» EXERCISE
Comb the records below for the string "Treat" and copy each line where it turns up.

▬▬▬▬▬▬

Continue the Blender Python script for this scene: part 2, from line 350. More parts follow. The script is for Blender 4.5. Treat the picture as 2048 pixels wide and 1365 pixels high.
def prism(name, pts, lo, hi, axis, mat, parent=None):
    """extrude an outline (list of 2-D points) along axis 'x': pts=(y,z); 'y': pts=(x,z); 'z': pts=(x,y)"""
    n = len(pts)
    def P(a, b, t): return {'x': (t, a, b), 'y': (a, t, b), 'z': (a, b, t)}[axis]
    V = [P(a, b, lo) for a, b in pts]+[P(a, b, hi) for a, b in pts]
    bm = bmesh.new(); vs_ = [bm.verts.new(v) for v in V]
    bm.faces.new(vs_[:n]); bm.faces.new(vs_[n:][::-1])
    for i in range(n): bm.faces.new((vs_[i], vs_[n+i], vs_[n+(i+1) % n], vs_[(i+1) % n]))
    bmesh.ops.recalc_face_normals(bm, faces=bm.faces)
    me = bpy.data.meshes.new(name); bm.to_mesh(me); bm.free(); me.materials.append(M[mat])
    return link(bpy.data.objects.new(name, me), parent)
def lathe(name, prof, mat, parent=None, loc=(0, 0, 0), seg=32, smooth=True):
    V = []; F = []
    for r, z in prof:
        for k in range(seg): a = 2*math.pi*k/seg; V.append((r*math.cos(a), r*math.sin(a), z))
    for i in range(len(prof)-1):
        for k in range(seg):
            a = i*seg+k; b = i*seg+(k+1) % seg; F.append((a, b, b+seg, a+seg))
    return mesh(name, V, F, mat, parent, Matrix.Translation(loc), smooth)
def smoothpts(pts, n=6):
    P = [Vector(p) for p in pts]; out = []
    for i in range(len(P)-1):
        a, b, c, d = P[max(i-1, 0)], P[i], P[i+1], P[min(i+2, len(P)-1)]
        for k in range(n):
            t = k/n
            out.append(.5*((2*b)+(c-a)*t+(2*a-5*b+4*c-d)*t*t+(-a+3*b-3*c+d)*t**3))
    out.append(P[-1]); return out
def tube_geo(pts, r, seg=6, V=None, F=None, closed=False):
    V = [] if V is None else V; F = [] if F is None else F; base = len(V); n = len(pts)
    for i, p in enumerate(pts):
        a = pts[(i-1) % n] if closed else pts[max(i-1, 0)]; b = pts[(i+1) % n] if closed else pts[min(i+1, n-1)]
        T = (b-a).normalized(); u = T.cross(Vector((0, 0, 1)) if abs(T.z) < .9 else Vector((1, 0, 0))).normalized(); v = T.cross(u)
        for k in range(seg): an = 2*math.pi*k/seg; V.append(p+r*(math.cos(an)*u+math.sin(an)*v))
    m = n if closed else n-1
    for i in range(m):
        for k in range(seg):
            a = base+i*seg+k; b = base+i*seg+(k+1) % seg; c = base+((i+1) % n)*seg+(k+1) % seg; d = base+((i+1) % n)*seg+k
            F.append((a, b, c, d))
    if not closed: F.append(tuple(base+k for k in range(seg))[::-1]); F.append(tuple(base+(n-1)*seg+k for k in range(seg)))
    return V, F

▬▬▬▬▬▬

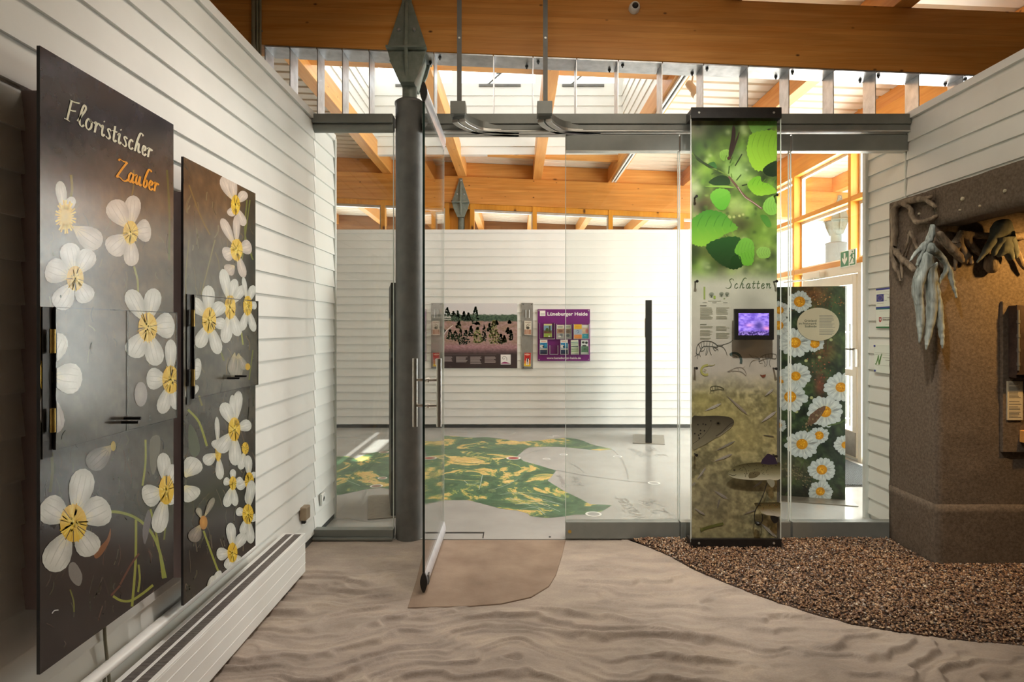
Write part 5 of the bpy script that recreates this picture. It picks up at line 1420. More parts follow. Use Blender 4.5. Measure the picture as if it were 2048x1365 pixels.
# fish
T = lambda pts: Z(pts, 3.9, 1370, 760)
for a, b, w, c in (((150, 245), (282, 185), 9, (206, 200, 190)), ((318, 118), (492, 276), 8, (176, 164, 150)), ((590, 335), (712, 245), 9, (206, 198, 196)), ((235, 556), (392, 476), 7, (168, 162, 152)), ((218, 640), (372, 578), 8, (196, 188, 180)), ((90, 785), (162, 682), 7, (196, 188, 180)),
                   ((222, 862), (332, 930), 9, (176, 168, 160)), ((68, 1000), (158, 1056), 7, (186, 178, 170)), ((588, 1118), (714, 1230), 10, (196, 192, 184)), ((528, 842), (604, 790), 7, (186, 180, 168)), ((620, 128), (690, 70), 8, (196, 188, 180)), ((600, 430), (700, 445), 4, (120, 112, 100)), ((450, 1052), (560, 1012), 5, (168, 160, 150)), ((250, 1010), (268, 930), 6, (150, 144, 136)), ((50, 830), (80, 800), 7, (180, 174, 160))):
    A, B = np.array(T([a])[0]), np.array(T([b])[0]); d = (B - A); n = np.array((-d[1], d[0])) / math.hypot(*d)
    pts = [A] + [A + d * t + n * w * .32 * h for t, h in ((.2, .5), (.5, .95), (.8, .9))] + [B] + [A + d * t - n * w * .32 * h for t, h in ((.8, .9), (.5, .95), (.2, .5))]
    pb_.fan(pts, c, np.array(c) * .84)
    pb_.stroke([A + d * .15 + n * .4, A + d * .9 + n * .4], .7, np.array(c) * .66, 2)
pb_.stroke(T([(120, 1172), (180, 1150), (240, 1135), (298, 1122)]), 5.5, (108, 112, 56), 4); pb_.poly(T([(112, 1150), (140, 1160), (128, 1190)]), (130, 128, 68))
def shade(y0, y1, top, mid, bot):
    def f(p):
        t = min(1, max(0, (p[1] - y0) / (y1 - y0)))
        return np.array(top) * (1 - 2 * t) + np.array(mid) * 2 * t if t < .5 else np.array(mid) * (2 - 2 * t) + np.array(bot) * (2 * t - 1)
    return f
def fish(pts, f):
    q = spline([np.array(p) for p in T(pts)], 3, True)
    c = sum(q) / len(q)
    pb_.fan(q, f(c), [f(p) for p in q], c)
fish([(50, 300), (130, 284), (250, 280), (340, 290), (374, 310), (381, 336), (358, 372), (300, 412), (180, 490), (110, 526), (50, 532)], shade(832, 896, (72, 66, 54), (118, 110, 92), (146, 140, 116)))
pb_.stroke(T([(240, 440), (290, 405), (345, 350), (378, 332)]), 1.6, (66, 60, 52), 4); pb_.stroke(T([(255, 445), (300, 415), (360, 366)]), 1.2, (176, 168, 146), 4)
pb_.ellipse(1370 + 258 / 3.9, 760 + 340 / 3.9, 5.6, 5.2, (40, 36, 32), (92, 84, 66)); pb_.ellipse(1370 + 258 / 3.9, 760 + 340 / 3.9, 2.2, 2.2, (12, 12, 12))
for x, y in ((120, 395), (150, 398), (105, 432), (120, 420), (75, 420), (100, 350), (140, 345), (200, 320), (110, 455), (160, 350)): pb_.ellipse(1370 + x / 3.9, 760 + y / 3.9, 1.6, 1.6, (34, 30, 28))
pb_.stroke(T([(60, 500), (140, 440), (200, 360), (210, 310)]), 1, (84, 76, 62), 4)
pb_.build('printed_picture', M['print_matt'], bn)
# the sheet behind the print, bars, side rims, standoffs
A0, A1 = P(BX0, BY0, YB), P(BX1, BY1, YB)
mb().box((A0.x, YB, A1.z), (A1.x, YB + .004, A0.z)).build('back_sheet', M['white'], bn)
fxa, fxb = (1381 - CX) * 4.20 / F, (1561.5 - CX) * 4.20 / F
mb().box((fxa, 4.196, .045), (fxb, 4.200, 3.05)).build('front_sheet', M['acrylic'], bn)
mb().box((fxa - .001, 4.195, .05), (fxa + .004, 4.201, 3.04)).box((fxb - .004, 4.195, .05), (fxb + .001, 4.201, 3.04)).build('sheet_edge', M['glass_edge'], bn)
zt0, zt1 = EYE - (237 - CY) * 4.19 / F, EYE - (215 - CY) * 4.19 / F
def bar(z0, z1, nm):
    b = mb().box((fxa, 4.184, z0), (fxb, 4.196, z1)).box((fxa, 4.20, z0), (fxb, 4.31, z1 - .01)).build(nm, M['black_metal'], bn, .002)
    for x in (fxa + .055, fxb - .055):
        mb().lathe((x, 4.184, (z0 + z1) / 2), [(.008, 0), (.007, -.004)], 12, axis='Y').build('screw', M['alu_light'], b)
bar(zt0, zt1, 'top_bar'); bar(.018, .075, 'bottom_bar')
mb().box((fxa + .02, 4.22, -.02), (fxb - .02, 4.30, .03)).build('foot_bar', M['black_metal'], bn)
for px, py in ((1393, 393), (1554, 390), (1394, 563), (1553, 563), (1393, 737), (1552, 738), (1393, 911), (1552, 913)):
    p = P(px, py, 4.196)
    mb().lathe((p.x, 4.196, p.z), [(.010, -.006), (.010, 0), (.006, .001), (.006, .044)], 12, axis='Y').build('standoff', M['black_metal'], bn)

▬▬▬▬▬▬

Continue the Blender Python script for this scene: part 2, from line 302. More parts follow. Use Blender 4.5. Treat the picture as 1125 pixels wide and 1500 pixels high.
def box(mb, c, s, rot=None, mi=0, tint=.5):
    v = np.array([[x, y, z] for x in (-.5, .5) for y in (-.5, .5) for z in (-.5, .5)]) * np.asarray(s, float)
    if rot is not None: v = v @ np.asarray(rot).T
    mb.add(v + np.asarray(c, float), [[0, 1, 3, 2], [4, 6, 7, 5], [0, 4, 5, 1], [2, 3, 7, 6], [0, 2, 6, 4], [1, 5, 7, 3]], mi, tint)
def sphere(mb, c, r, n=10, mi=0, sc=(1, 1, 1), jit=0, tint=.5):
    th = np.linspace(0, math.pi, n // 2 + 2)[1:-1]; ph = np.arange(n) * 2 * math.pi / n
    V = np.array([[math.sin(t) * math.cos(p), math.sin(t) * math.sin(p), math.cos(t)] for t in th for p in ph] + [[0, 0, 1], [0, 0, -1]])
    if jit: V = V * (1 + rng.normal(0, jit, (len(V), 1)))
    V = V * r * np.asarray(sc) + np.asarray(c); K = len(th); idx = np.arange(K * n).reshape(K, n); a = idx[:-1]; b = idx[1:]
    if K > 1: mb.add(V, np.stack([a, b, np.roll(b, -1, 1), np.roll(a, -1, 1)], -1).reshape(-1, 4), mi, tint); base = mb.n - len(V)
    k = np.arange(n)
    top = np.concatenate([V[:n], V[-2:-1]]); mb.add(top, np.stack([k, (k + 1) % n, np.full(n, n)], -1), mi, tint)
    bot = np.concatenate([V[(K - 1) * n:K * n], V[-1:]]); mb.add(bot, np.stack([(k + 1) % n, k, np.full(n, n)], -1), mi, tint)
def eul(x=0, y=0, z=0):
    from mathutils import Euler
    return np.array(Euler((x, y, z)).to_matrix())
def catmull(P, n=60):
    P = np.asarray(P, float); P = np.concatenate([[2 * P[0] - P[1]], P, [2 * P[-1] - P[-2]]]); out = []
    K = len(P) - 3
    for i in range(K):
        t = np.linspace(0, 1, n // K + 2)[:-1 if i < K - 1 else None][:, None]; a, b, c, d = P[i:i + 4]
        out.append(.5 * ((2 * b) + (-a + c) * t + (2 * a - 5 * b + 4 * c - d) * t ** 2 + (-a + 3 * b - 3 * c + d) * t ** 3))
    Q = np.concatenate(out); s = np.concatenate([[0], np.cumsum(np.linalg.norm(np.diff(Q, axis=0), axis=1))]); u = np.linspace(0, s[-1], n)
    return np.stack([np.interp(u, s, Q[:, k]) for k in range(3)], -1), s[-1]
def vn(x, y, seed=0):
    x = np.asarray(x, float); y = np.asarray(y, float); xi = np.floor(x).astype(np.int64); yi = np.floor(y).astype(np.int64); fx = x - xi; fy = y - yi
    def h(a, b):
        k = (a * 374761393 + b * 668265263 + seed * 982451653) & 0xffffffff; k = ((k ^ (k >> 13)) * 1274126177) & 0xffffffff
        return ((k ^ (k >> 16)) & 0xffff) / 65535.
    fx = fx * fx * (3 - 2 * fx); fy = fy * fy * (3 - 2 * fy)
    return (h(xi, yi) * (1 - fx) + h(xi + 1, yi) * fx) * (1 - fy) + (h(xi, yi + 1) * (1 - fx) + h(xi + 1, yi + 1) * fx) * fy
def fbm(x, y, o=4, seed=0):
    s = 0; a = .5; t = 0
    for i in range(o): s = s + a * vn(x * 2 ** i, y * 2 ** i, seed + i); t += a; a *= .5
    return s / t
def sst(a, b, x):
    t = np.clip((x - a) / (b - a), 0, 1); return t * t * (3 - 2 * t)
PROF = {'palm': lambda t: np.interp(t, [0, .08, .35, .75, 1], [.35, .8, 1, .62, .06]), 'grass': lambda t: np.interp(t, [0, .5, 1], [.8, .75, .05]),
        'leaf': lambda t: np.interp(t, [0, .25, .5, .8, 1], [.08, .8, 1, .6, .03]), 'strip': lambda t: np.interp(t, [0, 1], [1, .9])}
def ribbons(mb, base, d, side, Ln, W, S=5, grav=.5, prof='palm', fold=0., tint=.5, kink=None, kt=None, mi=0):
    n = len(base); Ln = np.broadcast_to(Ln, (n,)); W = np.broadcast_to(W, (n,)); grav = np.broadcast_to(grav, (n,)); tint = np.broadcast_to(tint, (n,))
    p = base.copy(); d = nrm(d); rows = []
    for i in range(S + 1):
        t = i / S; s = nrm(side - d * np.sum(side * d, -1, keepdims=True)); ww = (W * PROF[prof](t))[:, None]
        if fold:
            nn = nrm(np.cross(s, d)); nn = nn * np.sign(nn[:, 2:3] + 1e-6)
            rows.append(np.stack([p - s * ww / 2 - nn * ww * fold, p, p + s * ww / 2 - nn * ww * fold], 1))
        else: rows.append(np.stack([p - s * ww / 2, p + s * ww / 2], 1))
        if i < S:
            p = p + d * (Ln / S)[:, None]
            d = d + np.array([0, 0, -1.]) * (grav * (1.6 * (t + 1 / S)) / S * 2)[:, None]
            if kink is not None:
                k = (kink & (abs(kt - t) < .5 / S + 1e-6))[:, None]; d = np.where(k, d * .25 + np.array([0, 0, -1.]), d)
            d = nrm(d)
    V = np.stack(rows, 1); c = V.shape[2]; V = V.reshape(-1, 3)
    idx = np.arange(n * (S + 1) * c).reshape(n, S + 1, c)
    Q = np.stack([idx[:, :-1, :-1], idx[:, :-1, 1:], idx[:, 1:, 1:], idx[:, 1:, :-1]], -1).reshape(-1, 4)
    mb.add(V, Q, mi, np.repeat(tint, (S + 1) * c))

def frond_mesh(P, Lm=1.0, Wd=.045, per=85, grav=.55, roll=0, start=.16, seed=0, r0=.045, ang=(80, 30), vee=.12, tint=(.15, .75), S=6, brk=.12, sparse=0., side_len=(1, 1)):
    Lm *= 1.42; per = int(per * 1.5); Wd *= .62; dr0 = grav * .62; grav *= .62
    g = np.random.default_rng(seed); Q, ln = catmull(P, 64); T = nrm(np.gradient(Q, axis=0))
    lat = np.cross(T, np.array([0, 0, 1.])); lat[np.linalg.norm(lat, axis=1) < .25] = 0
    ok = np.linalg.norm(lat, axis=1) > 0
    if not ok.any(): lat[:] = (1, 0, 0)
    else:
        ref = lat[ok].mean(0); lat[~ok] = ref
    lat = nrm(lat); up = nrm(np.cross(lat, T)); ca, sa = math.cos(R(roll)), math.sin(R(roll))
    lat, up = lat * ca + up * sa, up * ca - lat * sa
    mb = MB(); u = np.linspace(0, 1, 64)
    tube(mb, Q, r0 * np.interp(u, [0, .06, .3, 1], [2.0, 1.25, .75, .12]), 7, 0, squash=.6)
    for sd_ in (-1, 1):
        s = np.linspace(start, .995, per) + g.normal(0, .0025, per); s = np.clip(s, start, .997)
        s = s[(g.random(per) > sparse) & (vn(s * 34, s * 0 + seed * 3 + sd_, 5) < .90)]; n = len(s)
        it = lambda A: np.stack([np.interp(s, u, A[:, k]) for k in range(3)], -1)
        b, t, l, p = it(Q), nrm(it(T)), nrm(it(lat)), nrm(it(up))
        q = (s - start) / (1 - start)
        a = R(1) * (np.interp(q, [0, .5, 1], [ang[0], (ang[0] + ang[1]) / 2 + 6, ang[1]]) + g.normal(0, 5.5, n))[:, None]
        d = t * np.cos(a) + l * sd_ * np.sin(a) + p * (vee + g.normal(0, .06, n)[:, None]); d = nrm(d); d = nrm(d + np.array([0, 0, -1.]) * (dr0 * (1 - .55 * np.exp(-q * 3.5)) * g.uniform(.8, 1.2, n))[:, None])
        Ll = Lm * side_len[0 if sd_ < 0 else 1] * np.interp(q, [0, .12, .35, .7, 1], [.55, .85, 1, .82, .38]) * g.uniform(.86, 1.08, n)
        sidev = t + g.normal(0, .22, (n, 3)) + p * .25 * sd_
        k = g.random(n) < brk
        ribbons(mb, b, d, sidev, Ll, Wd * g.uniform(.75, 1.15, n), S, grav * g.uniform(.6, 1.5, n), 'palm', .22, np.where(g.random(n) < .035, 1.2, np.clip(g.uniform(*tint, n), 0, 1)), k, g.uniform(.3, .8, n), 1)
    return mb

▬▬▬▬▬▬

» TASK RESULT
Continue the Blender Python script for this scene: part 2, from line 350. More parts follow. The script is for Blender 4.5. Treat the picture as 2048 pixels wide and 1365 pixels high.
Continue the Blender Python script for this scene: part 2, from line 302. More parts follow. Use Blender 4.5. Treat the picture as 1125 pixels wide and 1500 pixels high.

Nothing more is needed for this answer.